[Records with scene code]

====

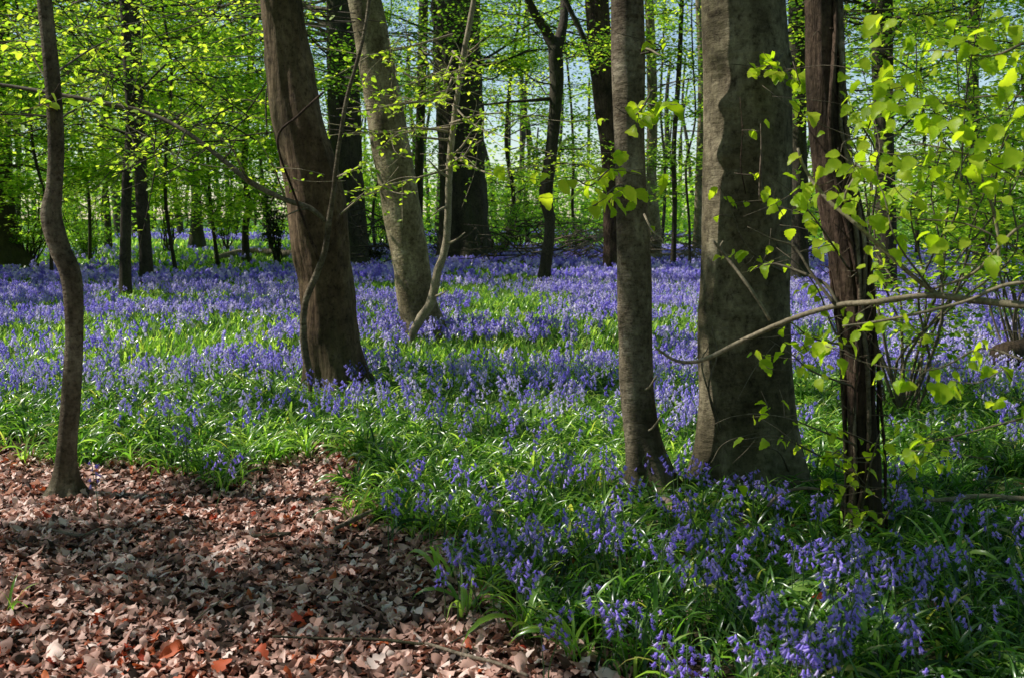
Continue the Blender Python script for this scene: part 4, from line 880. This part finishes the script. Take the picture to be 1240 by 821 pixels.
# separate tufts at the path edge
tu = [(272, 590, 9, 1.0, 'small tuft of arching leaves jutting onto the path below the tall clump'), (330, 560, 26, 1.2, 'big fountain-like leaf tuft at the path edge left of the brown tree'), (372, 552, 22, 1.15, 'leaf tuft drooping beside the foot of the climber stem'),
      (20, 742, 5, 0.8, 'lone pale grass tuft on the path at the left edge'), (422, 618, 10, 0.8, 'small leaf tuft in dead leaves at the tip of the path bay'), (500, 640, 14, 1.0, 'leaf tuft at the bend of the path edge'), (540, 705, 12, 1.15, 'low spreading tuft with long blades lying onto the path'),
      (565, 745, 14, 1.1, 'tuft arching over the path edge in the foreground'), (640, 770, 16, 1.25, 'large tuft with pale blades at the bottom of the path edge'), (160, 566, 12, 1.0, 'tuft behind the path right of the kinked sapling'), (30, 560, 14, 1.0, 'tuft at the path edge by the left frame edge'),
      (240, 575, 16, 1.1, 'bright leaf tuft at the path edge under a lone flower'), (1150, 700, 26, 1.35, 'big dark leaf clump in the right foreground'), (700, 800, 16, 1.2, 'leaf tuft at the bottom edge right of the path'), (1060, 800, 18, 1.2, 'leaf tuft in the bottom right foreground')]
for (u, v, n, sc, lb) in tu:
    p = ground(u, v); root = thing('leaf_tuft', p, lb, 'plant', None); mb = MB(); az = RS.uniform(0, 6.28, n); P = np.stack([p[0] + RS.normal(0, 0.02, n), p[1] + RS.normal(0, 0.02, n), np.full(n, p[2] - 0.004)], 1)
    for j in range(n): A = BL_N[j % 12]; inst(mb, A, P[j:j + 1], rotz(az[j:j + 1]), np.array([sc * RS.uniform(0.8, 1.2)]), RS.uniform(0.4, 0.9))
    mb.build('blades' if False else 'leaf_blade_cluster', MAT['blade'], root, root.location)

# ------------------------------------------------------------------ bluebell flowers
def bell_mesh(sides=6, L=0.019):
    prof = [(0.0, 0.0014), (0.15, 0.0034), (0.5, 0.0038), (0.75, 0.0046)]
    V = []; F = []
    for t, r in prof:
        for j in range(sides): a = 2 * math.pi * j / sides; V.append((r * math.cos(a), r * math.sin(a), -t * L))
    n = len(prof)
    for i in range(n - 1):
        for j in range(sides): j2 = (j + 1) % sides; F.append([i * sides + j, (i + 1) * sides + j, (i + 1) * sides + j2, i * sides + j2])
    for j in range(sides):      # recurved pointed lobes
        a = 2 * math.pi * (j + 0.5) / sides; k = len(V); V.append((0.0080 * math.cos(a), 0.0080 * math.sin(a), -1.0 * L)); V.append((0.0120 * math.cos(a), 0.0120 * math.sin(a), -0.88 * L))
        b = (n - 1) * sides; j2 = (j + 1) % sides; F.append([b + j, k, b + j2]); 
        V.append((0.0080 * math.cos(a) + 0.003 * math.sin(a), 0.0080 * math.sin(a) - 0.003 * math.cos(a), -1.0 * L)); F.append([k, k + 1, k + 2])
    return np.array(V), np.concatenate(F), np.array([len(f) for f in F])
def bell_low(L=0.021):
    V = []; 
    for z, r in ((0, 0.002), (-0.6 * L, 0.0055), (-L, 0.0095)):
        for j in range(4): a = 1.57 * j + (0.78 if z < -0.9 * L else 0); V.append((r * math.cos(a), r * math.sin(a), z))
    F = [[i * 4 + j, (i + 1) * 4 + j, (i + 1) * 4 + (j + 1) % 4, i * 4 + (j + 1) % 4] for i in range(2) for j in range(4)]
    return np.array(V), np.concatenate(F), np.array([4] * len(F))
def bell_far():
    L = 0.03; V = [(-.011, 0, 0), (.011, 0, 0), (.014, 0, -L), (-.014, 0, -L), (0, -.011, 0), (0, .011, 0), (0, .014, -L), (0, -.014, -L)]
    return np.array(V, float), np.array([0, 1, 2, 3, 4, 5, 6, 7]), np.array([4, 4])
BELL, BELLL, BELLF = bell_mesh(), bell_low(), bell_far()

def spike_geo(seed, nb, h=0.30):
    """stem path and bell placements (position, rotation) of one nodding spike leaning toward +x"""
    r = random.Random(seed); lean = r.uniform(0.02, 0.06); P = []
    for i in range(8):
        t = i / 7; nod = max(0, t - 0.7) ** 1.6 * 0.34; P.append((lean * t + nod * 0.75, r.uniform(-.003, .003), h * t - max(0, t - 0.86) ** 1.2 * 0.5 * h * 0.55))
    P = np.array(P); Q = smooth_path(P, 0.01); B = []
    for k in range(nb):
        t = 0.64 + 0.36 * (k + 0.5) / nb; p = Q[int(t * (len(Q) - 1))]; az = r.uniform(-1.3, 1.3) if r.random() < 0.8 else r.uniform(-3.1, 3.1); out = 0.012 + 0.016 * (1 - (t - 0.64) / 0.36) * r.uniform(0.6, 1.2)
        q = p + np.array([math.cos(az) * out, math.sin(az) * out, -0.003]); tl = r.uniform(0.3, 1.15) * (1.0 - 0.5 * (t - 0.64))
        Rm = np.array((Matrix.Rotation(az, 3, 'Z') @ Matrix.Rotation(-tl, 3, 'Y') @ Matrix.Rotation(r.uniform(0, 1), 3, 'Z')))
        B.append((p, q, Rm, r.uniform(0.85, 1.2)))
    return P, B
def spike_arch(seed, nb, bell, sides, h=0.3, bs=1.0):
    P, B = spike_geo(seed, nb, h); mb = MB(); tube(mb, P, np.linspace(0.0028, 0.0014, len(P)), sides, 0.05, cap=False); 
    for p, q, R, s in B: inst(mb, bell, q[None], R[None], np.array([s * bs]), 0.5, 1)
    return np.concatenate(mb.V).astype(float), np.concatenate(mb.L), np.concatenate(mb.T), np.concatenate(mb.M)

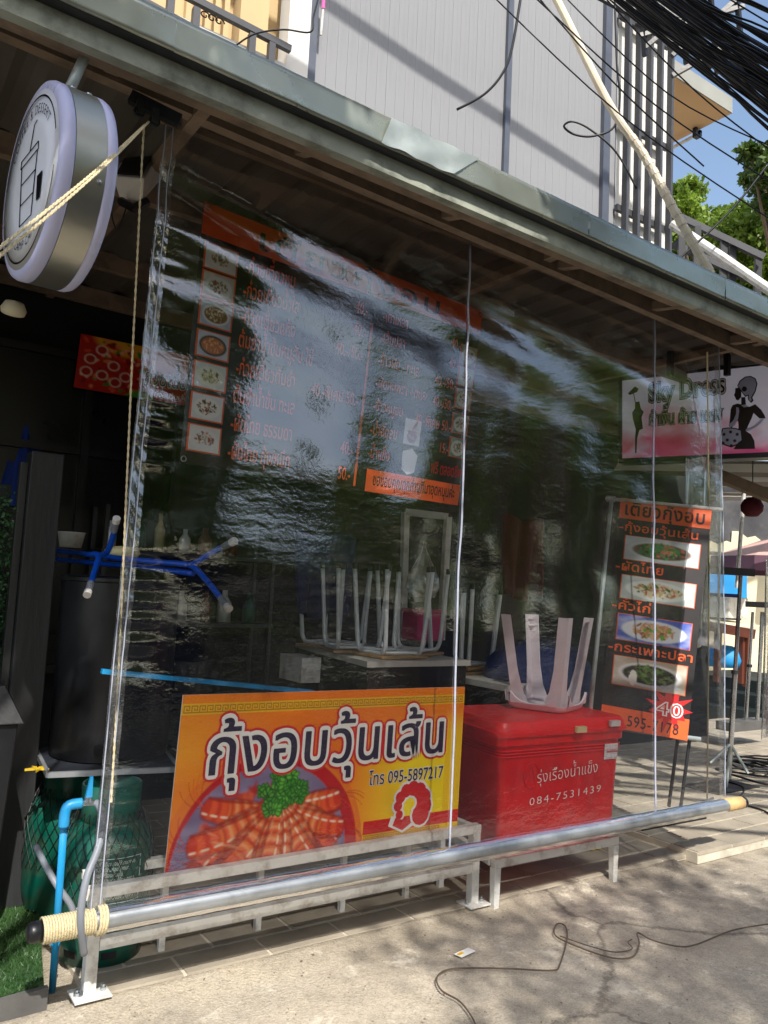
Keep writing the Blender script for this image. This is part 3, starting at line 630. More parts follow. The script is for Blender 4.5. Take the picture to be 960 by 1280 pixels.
V = [(cur_x(s, t), cur_y(s, t), cur_z(s, t)) for t in np.linspace(0, 1, nz_) for s in np.linspace(0, 1, nx_)]
i = np.arange(nx_ * nz_).reshape(nz_, nx_); F = np.stack([i[:-1, :-1], i[1:, :-1], i[1:, 1:], i[:-1, 1:]], -1).reshape(-1, 4)
link('sheet', V, F, M['vinyl'], cu, smooth=True)
def strip(name, s0, s1, m, dy=-.004, t0=0., t1=1., amp=0.):
    nz = 160; V = []
    for q, t in enumerate(np.linspace(t0, t1, nz)):
        for j, s in enumerate(np.linspace(s0, s1, 5)):
            zz = cur_z(s, t); a_ = amp * (sin(zz * 61 + j * 1.9 + 2 * sin(zz * 11)) + .6 * sin(zz * 143 + j * 2.7)); V.append((cur_x(s, t) + a_ * .5, cur_y(s, t) + dy + a_, zz))
    F = [(q * 5 + j, (q + 1) * 5 + j, (q + 1) * 5 + j + 1, q * 5 + j + 1) for q in range(nz - 1) for j in range(4)]
    return link(name, V, F, m, cu, smooth=True)
strip('hem', -.001, .014, M['vinyl_hem'], -.010, amp=.0025)
strip('hem', .984, 1.001, M['vinyl_hem'], -.006, amp=.0015)
for xx in (.0005, .0085):
    P = [(cur_x(xx, t), cur_y(xx, t) - .018, cur_z(xx, t)) for t in np.linspace(0.01, .995, 60)]; MB().tube(P, .0022, 5).build('hem_edge', M['vinyl_seam'], cu)
for s_, r_ in ((.426, .005), (.822, .005), (.999, .0035)):
    P = [(cur_x(s_, t), cur_y(s_, t) - .006, cur_z(s_, t)) for t in np.linspace(0.005, .995, 60)]; MB().tube(P, r_, 6).build('seam', M['vinyl_seam'], cu, smooth=True)
# apron of film folded over the pole
def polez(x): return .345 - .004 * (x - .88)
V = []; nn = 60
for q in range(nn):
    x = .833 + (4.44 - .833) * q / (nn - 1); z = polez(x)
    for a_ in np.linspace(-40, 250, 14):
        r = .041 + .0012 * sin(q * 1.7 + a_ * .05); V.append((x, 2.835 + r * sin(radians(a_ + 180)) * -1, z + r * cos(radians(a_))))
    V.append((x, 2.868, z + .075 + .006 * sin(q)))
m_ = 15; F = [(q * m_ + j, q * m_ + j + 1, (q + 1) * m_ + j + 1, (q + 1) * m_ + j) for q in range(nn - 1) for j in range(13)]
link('pole_wrap', V, F, M['vinyl'], cu, smooth=True)
pole = thing('curtain_pole', 'silver pole rolled into the bottom hem of the clear curtain', 'pole', (2.8, 2.84, .25))
MB().tube([(.668, 2.84, polez(.70)), (4.625, 2.84, polez(4.625))], .0315, 24).build('tube', mat('silver wrapped pole', 'aeb2b6', .36, .65, .12, 6, .1, 30, dirt='77756f', dirt_amt=.5, dirt_scale=9), pole, auto=True)
MB().lathe([(.0, 0), (.022, .0), (.03, .006), (.033, .014), (.0335, .045)], (.623, 2.84, polez(.655)), 24, ax=(1, 0, 0)).build('end_cap', M['black'], pole, smooth=True)
MB().lathe([(.0335, 0), (.033, .03), (.028, .038), (0, .04)], (4.63, 2.84, polez(4.625)), 24, ax=(1, 0, 0)).build('end_cap', M['black'], pole, smooth=True)
MB().tube([(4.475, 2.84, polez(4.475)), (4.627, 2.84, polez(4.625))], .0375, 20).build('tape_wrap', M['rope_end'], pole, smooth=True)
b = MB(); Pn = []
for q in range(19 * 16): t = q / 16; Pn.append((.668 + t * .0088, 2.84 + .0385 * cos(t * 2 * pi), polez(.7) + .0385 * sin(t * 2 * pi)))
b.tube(Pn, .0046, 6); ro = b.build('rope_coil', M['rope'], pole, smooth=True)
b = MB()
for x in (.845, .855, .865):
    b.tube([(x + .004 * sin(t), 2.84 + .044 * cos(t), polez(.9) + .044 * sin(t)) for t in np.linspace(0, 2 * pi, 20)], .0055, 6)
b.build('rope_coil', M['rope'], pole, smooth=True)
# white twisted tie on the far end
MB().tube([at(880, 1003, 4.84), at(893, 997, 4.84)], .008, 6).build('tie', M['white_paint'], pole)
def rope(pts, r, name, label, m='rope', twist=True):
    P = smooth_pts(pts, 10); b = MB()
    if twist:
        for ph in (0, pi):
            Q = []; L = 0; dense = []
            for a_, c_ in zip(P[:-1], P[1:]):
                k = max(2, int(np.linalg.norm(c_ - a_) / .006)); dense += [a_ + (c_ - a_) * j / k for j in range(k)]
            dense.append(P[-1])
            for q, p in enumerate(dense): a_ = q * .7 + ph; Q.append(p + np.array([cos(a_), sin(a_), 0]) * r * .5)
            b.tube(Q, r * .62, 5)
    else: b.tube(P, r, 6)
    return tag(b.build(name, M[m]), label, 'rope')
pul = at(180, 158, 2.85)
rope([at(180, 158, 2.87), at(176, 230, 2.87), at(163, 500, 2.86), at(150, 800, 2.85), at(139, 1003, 2.74)], .0038, 'hanging_rope', 'thin cream rope hanging straight down beside the left hem of the curtain')
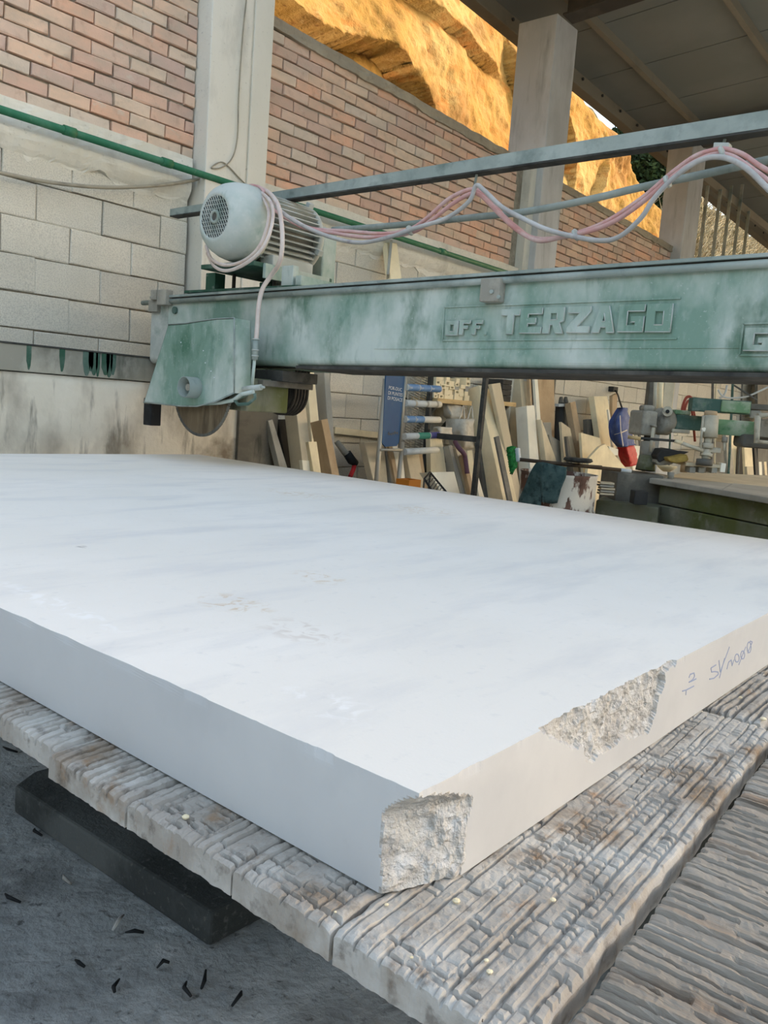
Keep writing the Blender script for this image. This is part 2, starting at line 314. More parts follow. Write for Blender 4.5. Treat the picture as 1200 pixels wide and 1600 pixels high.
M['yellow'] = MAT('dull yellow sack', (178, 150, 78), [((140, 116, 60), 10, .5, .68)], .8)
M['bristle'] = MAT('green bristle', (40, 128, 62), [((24, 92, 44), 60, .45, .6)], .8)
M['handle'] = MAT('broom stick', (70, 58, 46), [((96, 82, 66), 8, .5, .7)], .7)
M['drum'] = MAT('rusty drum', (112, 86, 74), [((72, 52, 44), 6, .54, .68, (1, 1, .6), .8), ((216, 210, 196), 9, .49, .535, (1, 1, .45), 1.0, 8)], .85, [(.4, 40, .004)])
M['moss'] = MAT('mossy concrete', (122, 122, 102), [((96, 102, 60), 2.2, .45, .62), ((150, 148, 130), 5, .56, .7), ((78, 78, 60), 3, .6, .74, (1, 1, .4))], .95, [(.5, 30, .008)])
M['machine_green'] = MAT('patchy machine green', (118, 150, 112), [((178, 184, 162), 8, .45, .62), ((66, 116, 74), 4, .55, .7), ((150, 104, 76), 5, .66, .76)], .8)
M['machine_dark'] = MAT('dark machine green', (74, 100, 90), [((120, 132, 120), 8, .48, .66), ((66, 116, 74), 4, .6, .72)], .8)
M['machine_cream'] = MAT('dust caked casting', (190, 182, 162), [((210, 202, 180), 6, .45, .64), ((140, 130, 112), 9, .55, .72)], .9, [(.4, 50, .006)])
M['grey_cast'] = MAT('dusty grey casting', (150, 146, 134), [((176, 170, 156), 7, .46, .66), ((108, 104, 96), 9, .56, .72)], .88, [(.4, 50, .006)])
M['hose_red'] = MAT('red hose', (158, 76, 60), [], .7)
M['ink'] = MAT('blue ink', (150, 162, 190), [], .7)
M['pine'] = MAT('pale pine', (206, 178, 128), [((180, 150, 104), 8, .5, .7, (1, 1, 4))], .8)
# ================================================================== LARGE STRUCTURE
WY = 4.57                                            # face of the back wall
# ---- floor
gx = np.concatenate([np.arange(-45, -3, 3), np.arange(-3, .3, .25), np.arange(.3, 2.2, .012), np.arange(2.2, 20.1, .6), np.arange(21, 60, 3)])
gy = np.concatenate([np.arange(-60, -9, 3), np.arange(-9, .2, .5), np.arange(.2, 2.6, .012), np.arange(2.6, 4.95, .3)])
XX, YY = np.meshgrid(gx, gy)
ZZ = -0.004 + .006 * fbm(XX * 6, YY * 6, 3) + .004 * np.clip(fbm(XX * 30, YY * 30, 5), 0, 1)
fl = grid_mesh('floor', np.stack([XX, YY, np.minimum(ZZ, 0.004)], -1), M['floor']); tag(fl, kind='structure')

# ---- block and brick wall, three bays between the columns
def brick_mesh(lx, ly, lz, j, seed):
    r = random.Random(seed); q = lambda: r.uniform(-j, j); c = .0045 if lz < .1 else .005; m = MB()
    f = [(-lx / 2 + c + q(), q() * .4, -lz / 2 + c + q()), (lx / 2 - c + q(), q() * .4, -lz / 2 + c + q()), (lx / 2 - c + q(), q() * .4, lz / 2 - c + q()), (-lx / 2 + c + q(), q() * .4, lz / 2 - c + q())]
    k = [(-lx / 2 + q(), c, -lz / 2 + q()), (lx / 2 + q(), c, -lz / 2 + q()), (lx / 2 + q(), c, lz / 2 + q()), (-lx / 2 + q(), c, lz / 2 + q())]
    b = [(p[0], ly, p[2]) for p in k]
    m.add(f + k + b, [(0, 1, 2, 3), (0, 4, 5, 1), (1, 5, 6, 2), (2, 6, 7, 3), (3, 7, 4, 0), (4, 8, 9, 5), (5, 9, 10, 6), (6, 10, 11, 7), (7, 11, 8, 4)])
    return m
BRK = [brick_mesh(1, 1, 1, .0, i) for i in range(1)]
brick_me = [brick_mesh(.241, .1, .067, .0042, i).mesh('brick', M['brick']) for i in range(9)]
half_me = [brick_mesh(.115, .1, .064, .003, 40 + i).mesh('brick', M['brick']) for i in range(3)]
block_me = [brick_mesh(.3965, .12, .1925, .0035, 60 + i).mesh('concrete_block', M['block']) for i in range(7)]
def piece(name, me, parent, loc, sx=1, sz=1):
    o = bpy.data.objects.new(name, me); COL.objects.link(o); o.parent = parent; o.location = Vector(loc) - wloc(parent); o.scale = (sx, 1, sz)
    o.rotation_euler = (rnd.uniform(-.012, .012), rnd.uniform(-.008, .008), rnd.uniform(-.012, .012)); return o
cope_z = lambda X: 3.745 - (X - 3.9) * .0215          # top of the coping
def wall_bay(name, x0, x1, bx0, bx1, kx0, kx1, kz0, cap=True):
    t = MB().box(x0, x1, WY + .020, WY + .24, 0, 3.62 if name != 'wall_right' else 2.6).build(name, M['mortar']); tag(t, kind='structure')
    if name == 'wall_right': MB().box(x0, 12.1, WY + .020, WY + .24, 2.6, 3.5).build('backing', M['mortar'], t)
    k = 0; z = 2.655
    while z < 3.9:
        xs = bx0 - (.125 if k % 2 else 0) + rnd.uniform(-.012, .012)
        while xs < bx1:
            a, b = max(xs, bx0), min(xs + .25, bx1); zt = min(z + .066, cope_z((a + b) / 2) - .055)
            if b - a > .05 and zt - z > .02:
                full = b - a > .2; me = rnd.choice(brick_me if full else half_me); L = .25 if full else .127
                piece('brick', me, t, ((a + b) / 2, WY + rnd.uniform(-.009, .006), (z + zt) / 2), (b - a) / L, (zt - z) / .066)
            xs += .25
        z += .0785; k += 1
    k = 0; z = 1.277
    while z > kz0: z -= .198; k += 1
    while z < 2.4:
        off = .165 if k % 2 else -.04
        xs = math.floor((kx0 - off) / .4) * .4 + off
        while xs < kx1:
            a, b = max(xs, kx0), min(xs + .4, kx1)
            if b - a > .06:
                zz0 = z; piece('concrete_block', rnd.choice(block_me), t, ((a + b) / 2, WY + rnd.uniform(-.005, .004), zz0 + .099), (b - a) / .4, 1)
            xs += .4
        z += .198; k += 1
    # tie beam at the top of the blocks, with its ragged lower plaster edge
    def band(zf0, zf1, yo, seed, mat, nm, nz=9):
        gx = np.arange(kx0, kx1 + .02, .03); A, B = np.meshgrid(gx, np.linspace(0, 1, nz))
        lo = zf0(A); hi = zf1(A); Zb = lo + (hi - lo) * B
        Y = WY - .004 - .042 * np.clip((Zb - 2.40) / .07, 0, 1) ** .7 + .010 * fbm(A * 7, Zb * 12, seed) + .005 * vnoise(A * 40, Zb * 40, seed)
        P = np.stack([A, Y, Zb], -1); return grid_mesh(nm, P, mat, t, skirt=(0, .07, 0), smooth=False)
    band(lambda x: 2.405 - .05 * np.clip((x - 2.1) / 1.2, 0, 1) + .08 * fbm(x * 4, x * 0, 8, 4), lambda x: 2.652 + .006 * vnoise(x * 5, x * 0, 4), 0, 9, M['concrete'], 'tie_beam', 20)
    gx = np.arange(max(bx0, kx0 - .1), bx1 + .02, .04); A, B = np.meshgrid(gx, np.linspace(0, 1, 6))
    top = cope_z(A); Zb = top - .075 * (1 - B) + (1 - B) * .015 * fbm(A * 9, A * 0, 5); Y = WY - .022 + .012 * fbm(A * 8, B * 3, 12)
    grid_mesh('coping', np.stack([A, Y, Zb + .006 * vnoise(A * 9, B, 3)], -1), M['coping'], t, skirt=(0, .28, 0), smooth=False)
    return t
wall_a = wall_bay('wall_left', -3, 3.36, .05, 3.38, .05, 3.36, 1.2)
wall_b = wall_bay('wall_middle', 3.85, 7.4, 3.85, 7.2, 3.85, 7.3, .55)
wall_c = wall_bay('wall_right', 7.9, 18.2, 8.05, 11.95, 7.9, 18.2, .55)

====

Given problem
Locate all lines in the listing above with the word "image". Copy them.

Output of the task
Keep writing the Blender script for this image. This is part 3, starting at line 630. More parts follow. The script is for Blender 4.5. Take the picture to be 960 by 1280 pixels.
Keep writing the Blender script for this image. This is part 2, starting at line 314. More parts follow. Write for Blender 4.5. Treat the picture as 1200 pixels wide and 1600 pixels high.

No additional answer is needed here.